Budget travel booms as hostel bookings jump by 14 percent

Updated

While luxury and business-class hotels are doing everything they can to eke out a break-even balance sheet in this red-ink economy, there's one travel category that has seen a boom in bookings. A mighty boom, in fact. Hostelling International, one of the most important operators of affordable international accommodation, say that in 2008, annual bookings shot up by a whopping 14 percent.

Hostels have long one of the travel world's most neglected categories, partly because Americans don't live in a culture that values travel much. But nearly every other Westernized society does, and if you grew up in Australia or continental Europe, it's nearly a cultural expectation that you take some time in your 20s to roam the planet and see how everyone else lives. Those nomads on tight budgets have been the lifeblood of hostels.

That is, until the economy crashed. Now, vacationers of all income brackets and ages are turning to them. And it makes sense. At many hostels a bed costs around $20 a night, so booking at a well-run hostel instead of a $300-a-night luxury hotel can suddenly make a dream trip possible.
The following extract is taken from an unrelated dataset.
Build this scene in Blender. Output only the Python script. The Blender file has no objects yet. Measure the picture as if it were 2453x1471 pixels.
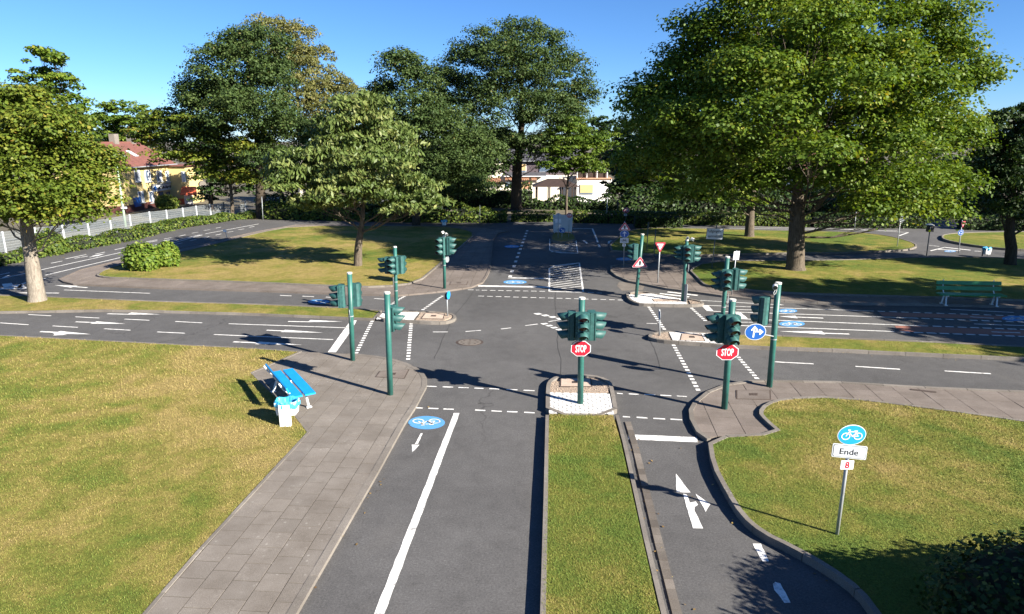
import bpy, math, random
import numpy as np
from mathutils import Vector, Matrix

# ------------------------------------------------------------------ camera, sky, sun, exposure
F_PX, PITCH, CAM_H = 1589.0, math.radians(14.3), 6.2      # focal length in photo pixels (2453 wide), tilt, height
SUN_AZ, SUN_EL = math.atan2(-0.55, 0.835), math.radians(27.0)   # towards the sun: from the right, a little behind
sc = bpy.context.scene
COL = sc.collection
cam_d = bpy.data.cameras.new('camera')
cam_d.sensor_fit = 'HORIZONTAL'; cam_d.sensor_width = 36.0
cam_d.lens = 36.0 * F_PX / 2453.0
cam_d.clip_start = 0.1; cam_d.clip_end = 3000.0
cam = bpy.data.objects.new('camera', cam_d); COL.objects.link(cam)
cam.location = (0, 0, CAM_H); cam.rotation_euler = (math.pi / 2 - PITCH, 0, 0)
sc.camera = cam

world = bpy.data.worlds.new('World'); sc.world = world; world.use_nodes = True
wn = world.node_tree; wn.nodes.clear()
sky = wn.nodes.new('ShaderNodeTexSky'); sky.sky_type = 'NISHITA'; sky.sun_disc = False
sky.sun_elevation = SUN_EL
sky.sun_rotation = math.pi / 2 - SUN_AZ
sky.altitude = 0; sky.air_density = 0.8; sky.dust_density = 0.0; sky.ozone_density = 10.0
bg = wn.nodes.new('ShaderNodeBackground'); bg.inputs[1].default_value = 0.052
wo = wn.nodes.new('ShaderNodeOutputWorld')
wn.links.new(sky.outputs[0], bg.inputs[0]); wn.links.new(bg.outputs[0], wo.inputs[0])

sun_d = bpy.data.lights.new('sun', 'SUN'); sun_d.energy = 5.0; sun_d.angle = math.radians(0.53)
sun_d.color = (1.0, 0.93, 0.82)
sun = bpy.data.objects.new('sun', sun_d); COL.objects.link(sun)
_sd = Vector((math.cos(SUN_AZ) * math.cos(SUN_EL), math.sin(SUN_AZ) * math.cos(SUN_EL), math.sin(SUN_EL)))
sun.rotation_euler = _sd.to_track_quat('Z', 'Y').to_euler(); sun.location = (30, -20, 40)

vs = sc.view_settings
vs.view_transform = 'Standard'; vs.look = 'None'; vs.gamma = 1.0; vs.use_curve_mapping = False
vs.exposure = 1.75
sc.cycles.max_bounces = 6; sc.cycles.transparent_max_bounces = 8
sc.cycles.use_denoising = True

# ------------------------------------------------------------------ survey: photo pixel -> point of the place
CP, SP = math.cos(PITCH), math.sin(PITCH)
def ray(x, y):
    cx = (x - 1226.5) / F_PX; cy = (735.5 - y) / F_PX
    return cx, CP + cy * SP, -SP + cy * CP
def G(x, y, z=0.0):                       # where the line of sight meets the level z
    d = ray(x, y); t = (CAM_H - z) / -d[2]
    return (d[0] * t, d[1] * t)
def at(x, y, Y):                          # ... and where it meets the upright plane at distance Y
    d = ray(x, y); t = Y / d[1]
    return (d[0] * t, CAM_H + d[2] * t)
def GP(pts, z=0.0): return [G(x, y, z) for x, y in pts]

# ------------------------------------------------------------------ mesh helpers
def link(o, parent=None):
    COL.objects.link(o)
    if parent is not None: o.parent = parent
    return o
def tag(o, label=None, cat=None, group=None, kind=None):
    if label: o['label'] = label
    if cat: o['category'] = cat
    if group: o['group'] = group
    if kind: o['kind'] = kind
    return o
def thing(name, label, cat, loc=(0, 0, 0), rz=0.0, group=None):
    o = bpy.data.objects.new(name, None); o.empty_display_size = 0.2
    o.location = loc; o.rotation_euler = (0, 0, rz); COL.objects.link(o)
    return tag(o, label, cat, group)
def new_mesh(name, v, f, m, smooth=False, mi=None):
    me = bpy.data.meshes.new(name)
    me.from_pydata(v, [], f)
    for k in (m if isinstance(m, (list, tuple)) else [m]): me.materials.append(k)
    if mi is not None: me.polygons.foreach_set('material_index', mi)
    if smooth: me.polygons.foreach_set('use_smooth', [True] * len(me.polygons))
    me.update()
    return me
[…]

Conventional wisdom would have you believe that under the circumstances, most people would be staying home, or at least close to it. Yet it would seem that people aren't staying home; they're just spending their budgets more wisely. Hostelling International, which standardizes its properties in some 80 countries, reports that overnight bookings in 2008 were worth some $31 million. That's a whole lot of visitors. HI says it equals about 1.4 million overnight stays.